**MATERIAL FOR THE TASK**
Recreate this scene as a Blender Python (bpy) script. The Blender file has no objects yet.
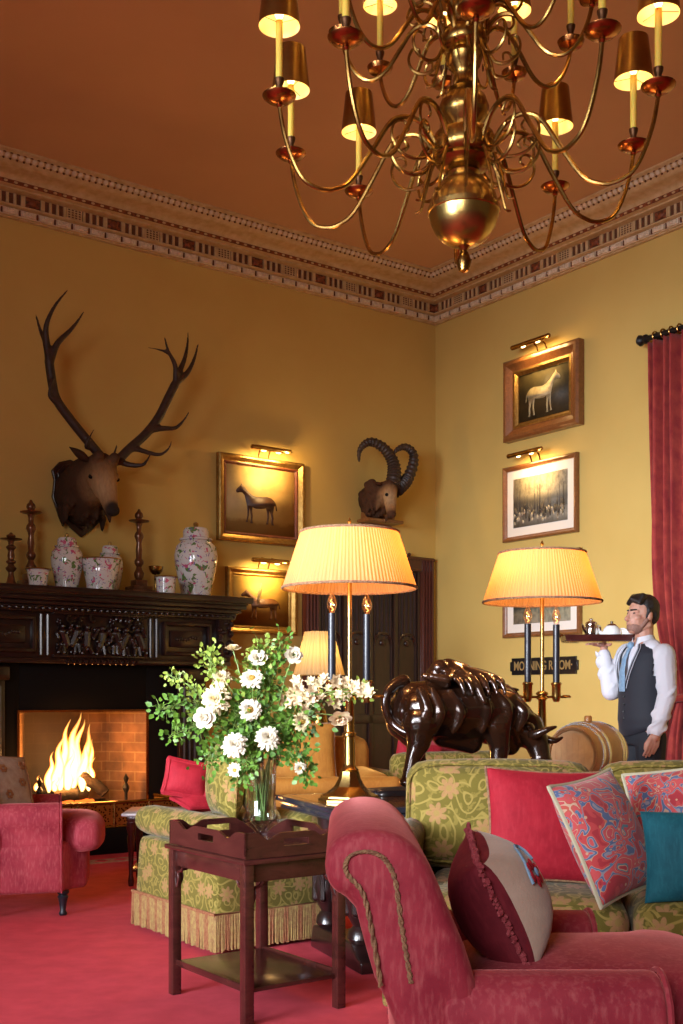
import bpy, bmesh, math, random
from mathutils import Vector, Matrix, Euler
R = math.radians
PI = math.pi
SC = bpy.context.scene
COL = SC.collection
# ---------------------------------------------------------------- the place: camera, walls
EYE, FOC, PX, PY = 1.1, 1150.0, 341.5, 697.0
UL = Vector((.807, .590, 0)).normalized()      # along the left wall, towards the corner
UR = Vector((.590, -.807, 0)).normalized()     # along the right wall, away from the corner
C0 = Vector((.899, 11.0, 0))                   # the corner
TL = math.atan2(UL.y, UL.x)
TR = math.atan2(UR.y, UR.x)
CEIL = 4.98


def W(px, py, Y):
    return Vector(((px - PX) / FOC * Y, Y, EYE + (PY - py) / FOC * Y))


def on_floor(px, py, z=0.0):
    Y = (EYE - z) * FOC / (py - PY)
    return Vector(((px - PX) / FOC * Y, Y, z))


def room(a, b, z=0.0):
    return C0 - UL * a + UR * b + Vector((0, 0, z))


def on_left(px, py, b):
    r = (px - PX) / FOC
    o = C0 + UR * b
    a = (o.x - r * o.y) / (UL.x - r * UL.y)
    Y = o.y - UL.y * a
    return a, EYE + (PY - py) / FOC * Y


def on_right(px, py, a):
    r = (px - PX) / FOC
    o = C0 - UL * a
    b = (r * o.y - o.x) / (UR.x - r * UR.y)
    Y = o.y + UR.y * b
    return b, EYE + (PY - py) / FOC * Y


# ---------------------------------------------------------------- objects
def tag(o, label=None, cat=None, group=None, kind=None):
    if label: o['label'] = label
    if cat: o['category'] = cat
    if group: o['group'] = group
    if kind: o['kind'] = kind
    return o


def thing(name, label, cat, loc=(0, 0, 0), rz=0.0, group=None, kind=None):
    o = bpy.data.objects.new(name, None)
    COL.objects.link(o)
    o.location = loc
    o.rotation_euler = (0, 0, rz)
    o.empty_display_size = .1
    return tag(o, label, cat, group, kind)


def copy_tree(o, parent=None):
    c = o.copy()
    COL.objects.link(c)
    c.parent = parent
    for ch in list(o.children):
        copy_tree(ch, c)
    return c


def rotm(rx=0, ry=0, rz=0):
    return Euler((rx, ry, rz)).to_matrix().to_4x4()


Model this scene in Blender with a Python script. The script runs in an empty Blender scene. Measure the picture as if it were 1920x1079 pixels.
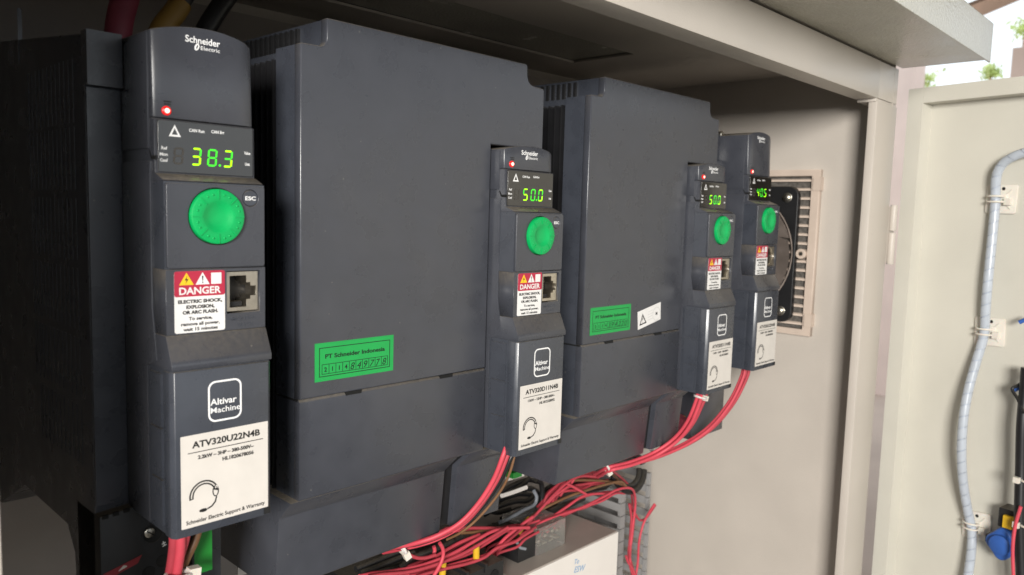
import bpy, bmesh, math, random
from mathutils import Vector, Matrix
import numpy as np

# ------------------------------------------------------------------ scene, camera, world, light
scn = bpy.context.scene
COL = scn.collection
S = 0.001                                   # everything below is written in millimetres
F_PX, PPX, PPY = 1448.0, 960.0, 539.5       # focal length and centre in photograph pixels
def _axes():
    vx = np.array([2352 - PPX, 438 - PPY, F_PX]); vx /= np.linalg.norm(vx)
    vz = np.array([530 - PPX, 15340 - PPY, F_PX]); vz -= vx * (vx @ vz); vz /= np.linalg.norm(vz)
    vy = np.cross(vz, vx)
    if vy[2] < 0: vy = -vy
    return np.array([vx, vy, -vz])
RM = _axes()
CAMP = np.array([0.0, -326.0, 0.0])

cam = bpy.data.cameras.new('camera')
cam.sensor_width = 36.0; cam.sensor_fit = 'HORIZONTAL'
cam.lens = F_PX / 1920.0 * 36.0
cam.clip_start = 0.01; cam.clip_end = 200.0
cam.dof.use_dof = True; cam.dof.focus_distance = 0.46; cam.dof.aperture_fstop = 15.0
camo = bpy.data.objects.new('camera', cam); COL.objects.link(camo)
right, down, fwd = Vector(RM[:, 0]), Vector(RM[:, 1]), Vector(RM[:, 2])
mw = Matrix((right, -down, -fwd)).transposed().to_4x4()
mw.translation = Vector(CAMP) * S
camo.matrix_world = mw
scn.camera = camo

world = bpy.data.worlds.new('World'); scn.world = world; world.use_nodes = True
wn = world.node_tree.nodes; wl = world.node_tree.links
bg = wn['Background']; bg.inputs['Color'].default_value = (0.88, 0.95, 1.0, 1); bg.inputs['Strength'].default_value = 1.22

# the open side of the shelter, to the left of and in front of the cabinet
LDIR = Vector((-0.78, -0.62, 0.175)).normalized()
la = bpy.data.lights.new('open_side_daylight', 'AREA'); la.shape = 'RECTANGLE'; la.size = 0.7; la.size_y = 0.62
la.energy = 98.0; la.color = (1.0, 0.965, 0.91)
lo = bpy.data.objects.new('open_side_daylight', la); COL.objects.link(lo)
lo.location = Vector((0.45, 0.0, -0.05)) + LDIR * 2.6
lo.rotation_euler = LDIR.to_track_quat('Z', 'Y').to_euler()

scn.view_settings.view_transform = 'Standard'; scn.view_settings.look = 'None'
scn.view_settings.exposure = 0.1; scn.view_settings.gamma = 1.0
scn.view_settings.use_curve_mapping = False
scn.render.engine = 'CYCLES'

# ------------------------------------------------------------------ helpers
def ray(px, py): return RM @ np.array([px - PPX, py - PPY, F_PX])
def at(px, py, Y):
    d = ray(px, py); t = (Y - CAMP[1]) / d[1]
    p = CAMP + d * t
    return (p[0], p[1], p[2])
def atX(px, py, X):
    d = ray(px, py); t = (X - CAMP[0]) / d[0]; p = CAMP + d * t
    return (p[0], p[1], p[2])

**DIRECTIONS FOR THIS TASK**
Give back the entries verbatim. Do not include any picture.

**FINAL RESULT**
Recreate this scene as a Blender Python (bpy) script. The Blender file has no objects yet.
import bpy, bmesh, math, random
from mathutils import Vector, Matrix, Euler
R = math.radians
PI = math.pi
SC = bpy.context.scene
COL = SC.collection
# ---------------------------------------------------------------- the place: camera, walls
EYE, FOC, PX, PY = 1.1, 1150.0, 341.5, 697.0
UL = Vector((.807, .590, 0)).normalized()      # along the left wall, towards the corner
UR = Vector((.590, -.807, 0)).normalized()     # along the right wall, away from the corner
C0 = Vector((.899, 11.0, 0))                   # the corner
TL = math.atan2(UL.y, UL.x)
TR = math.atan2(UR.y, UR.x)
CEIL = 4.98


def W(px, py, Y):
    return Vector(((px - PX) / FOC * Y, Y, EYE + (PY - py) / FOC * Y))


def on_floor(px, py, z=0.0):
    Y = (EYE - z) * FOC / (py - PY)
    return Vector(((px - PX) / FOC * Y, Y, z))


def room(a, b, z=0.0):
    return C0 - UL * a + UR * b + Vector((0, 0, z))


def on_left(px, py, b):
    r = (px - PX) / FOC
    o = C0 + UR * b
    a = (o.x - r * o.y) / (UL.x - r * UL.y)
    Y = o.y - UL.y * a
    return a, EYE + (PY - py) / FOC * Y


def on_right(px, py, a):
    r = (px - PX) / FOC
    o = C0 - UL * a
    b = (r * o.y - o.x) / (UR.x - r * UR.y)
    Y = o.y + UR.y * b
    return b, EYE + (PY - py) / FOC * Y


# ---------------------------------------------------------------- objects
def tag(o, label=None, cat=None, group=None, kind=None):
    if label: o['label'] = label
    if cat: o['category'] = cat
    if group: o['group'] = group
    if kind: o['kind'] = kind
    return o


def thing(name, label, cat, loc=(0, 0, 0), rz=0.0, group=None, kind=None):
    o = bpy.data.objects.new(name, None)
    COL.objects.link(o)
    o.location = loc
    o.rotation_euler = (0, 0, rz)
    o.empty_display_size = .1
    return tag(o, label, cat, group, kind)


def copy_tree(o, parent=None):
    c = o.copy()
    COL.objects.link(c)
    c.parent = parent
    for ch in list(o.children):
        copy_tree(ch, c)
    return c


def rotm(rx=0, ry=0, rz=0):
    return Euler((rx, ry, rz)).to_matrix().to_4x4()


Model this scene in Blender with a Python script. The script runs in an empty Blender scene. Measure the picture as if it were 1920x1079 pixels.
import bpy, bmesh, math, random
from mathutils import Vector, Matrix
import numpy as np

# ------------------------------------------------------------------ scene, camera, world, light
scn = bpy.context.scene
COL = scn.collection
S = 0.001                                   # everything below is written in millimetres
F_PX, PPX, PPY = 1448.0, 960.0, 539.5       # focal length and centre in photograph pixels
def _axes():
    vx = np.array([2352 - PPX, 438 - PPY, F_PX]); vx /= np.linalg.norm(vx)
    vz = np.array([530 - PPX, 15340 - PPY, F_PX]); vz -= vx * (vx @ vz); vz /= np.linalg.norm(vz)
    vy = np.cross(vz, vx)
    if vy[2] < 0: vy = -vy
    return np.array([vx, vy, -vz])
RM = _axes()
CAMP = np.array([0.0, -326.0, 0.0])

cam = bpy.data.cameras.new('camera')
cam.sensor_width = 36.0; cam.sensor_fit = 'HORIZONTAL'
cam.lens = F_PX / 1920.0 * 36.0
cam.clip_start = 0.01; cam.clip_end = 200.0
cam.dof.use_dof = True; cam.dof.focus_distance = 0.46; cam.dof.aperture_fstop = 15.0
camo = bpy.data.objects.new('camera', cam); COL.objects.link(camo)
right, down, fwd = Vector(RM[:, 0]), Vector(RM[:, 1]), Vector(RM[:, 2])
mw = Matrix((right, -down, -fwd)).transposed().to_4x4()
mw.translation = Vector(CAMP) * S
camo.matrix_world = mw
scn.camera = camo

world = bpy.data.worlds.new('World'); scn.world = world; world.use_nodes = True
wn = world.node_tree.nodes; wl = world.node_tree.links
bg = wn['Background']; bg.inputs['Color'].default_value = (0.88, 0.95, 1.0, 1); bg.inputs['Strength'].default_value = 1.22

# the open side of the shelter, to the left of and in front of the cabinet
LDIR = Vector((-0.78, -0.62, 0.175)).normalized()
la = bpy.data.lights.new('open_side_daylight', 'AREA'); la.shape = 'RECTANGLE'; la.size = 0.7; la.size_y = 0.62
la.energy = 98.0; la.color = (1.0, 0.965, 0.91)
lo = bpy.data.objects.new('open_side_daylight', la); COL.objects.link(lo)
lo.location = Vector((0.45, 0.0, -0.05)) + LDIR * 2.6
lo.rotation_euler = LDIR.to_track_quat('Z', 'Y').to_euler()

scn.view_settings.view_transform = 'Standard'; scn.view_settings.look = 'None'
scn.view_settings.exposure = 0.1; scn.view_settings.gamma = 1.0
scn.view_settings.use_curve_mapping = False
scn.render.engine = 'CYCLES'

# ------------------------------------------------------------------ helpers
def ray(px, py): return RM @ np.array([px - PPX, py - PPY, F_PX])
def at(px, py, Y):
    d = ray(px, py); t = (Y - CAMP[1]) / d[1]
    p = CAMP + d * t
    return (p[0], p[1], p[2])
def atX(px, py, X):
    d = ray(px, py); t = (X - CAMP[0]) / d[0]; p = CAMP + d * t
    return (p[0], p[1], p[2])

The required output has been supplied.